Question

How fast is the radius of the basketball increasing when the radius is 16cm if air is pumped into a basketball at a rate of $100c{{m}^{3}}/\sec$?

Answer 1

In this problem, we have to find the rate of change of the radius of a basketball if air is pumped into a basketball at a rate of $100c{{m}^{3}}/\sec$ .Here the basketball is a perfect sphere. We are given the radius of the basketball is 16cm. We can now assume the radius as r, then its rate of change will be $\dfrac{dr}{dt}$. We can see that we are given $c{{m}^{3}}$ which indicates the rate of change in volume per second. We have to find $\dfrac{dr}{dt}$ by differentiating the given values to find the answer.
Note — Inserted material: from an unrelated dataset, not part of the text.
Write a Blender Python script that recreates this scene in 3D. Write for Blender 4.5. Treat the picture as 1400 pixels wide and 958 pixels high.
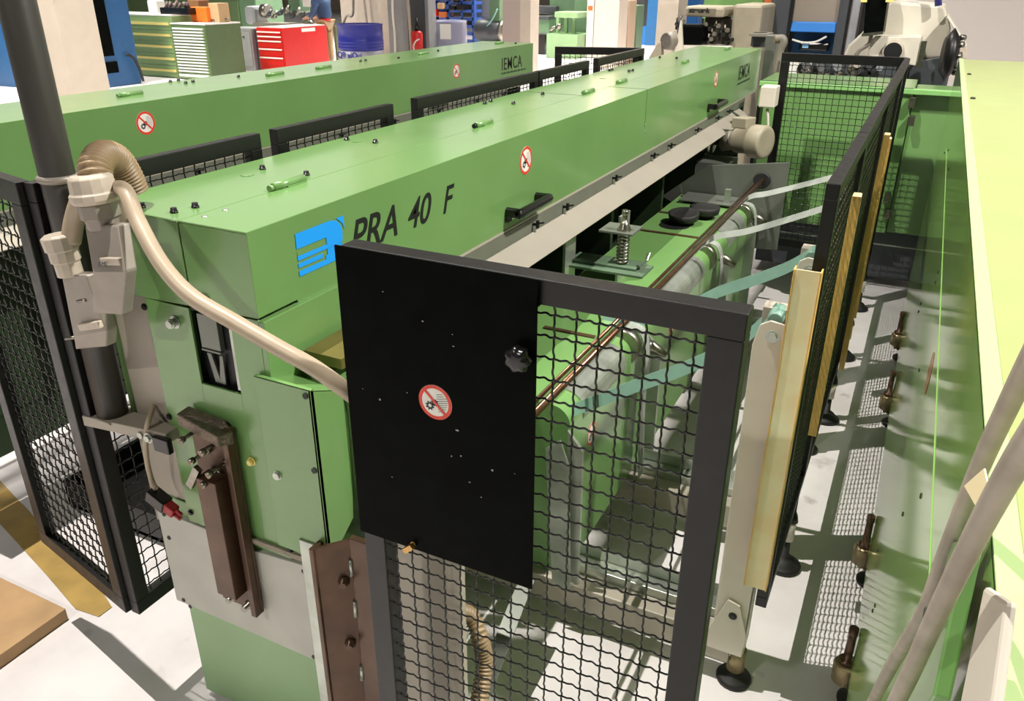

Complete step-by-step solution:
We know that the given radius of the basketball is 16cm.
We have to find the rate of change of the radius $\dfrac{dr}{dt}$.
We know that the given rate of change of volume is,
$\dfrac{dV}{dt}=100c{{m}^{3}}/\sec$ …….. (1)
Here the basketball is a perfect sphere, whose volume is
$\Rightarrow V=\dfrac{4}{3}\pi {{r}^{3}}$
We can now differentiate the volume, V with respect to time, t, we get
$\Rightarrow \dfrac{dV}{dt}=\dfrac{4}{3}\pi 3{{r}^{2}}\dfrac{dr}{dt}$
We can now simplify the above step, we get
$\Rightarrow \dfrac{dV}{dt}=4\pi {{r}^{2}}\dfrac{dr}{dt}$
We can now substitute the given radius value and the (1) in the above step, we get
$\Rightarrow 100=4\pi {{\left( 16 \right)}^{2}}\dfrac{dr}{dt}$
We can now write the above step as,
$\Rightarrow \dfrac{dr}{dt}=\dfrac{100}{4\pi {{16}^{2}}}=\dfrac{25}{\pi {{\left( 16 \right)}^{2}}}cm/\sec$
Therefore, the radius of the basketball will be increasing at a speed of $\dfrac{25}{\pi {{\left( 16 \right)}^{2}}}cm/\sec$.

Note: We should know that $\dfrac{dV}{dt}$ is the rate of change of volume with respect to time and $\dfrac{dr}{dt}$ is the rate of change of radius with respect to time. Here the given basketball is nothing but a sphere whose volume is $\Rightarrow V=\dfrac{4}{3}\pi {{r}^{3}}$. We should also mention the unit in the answer part.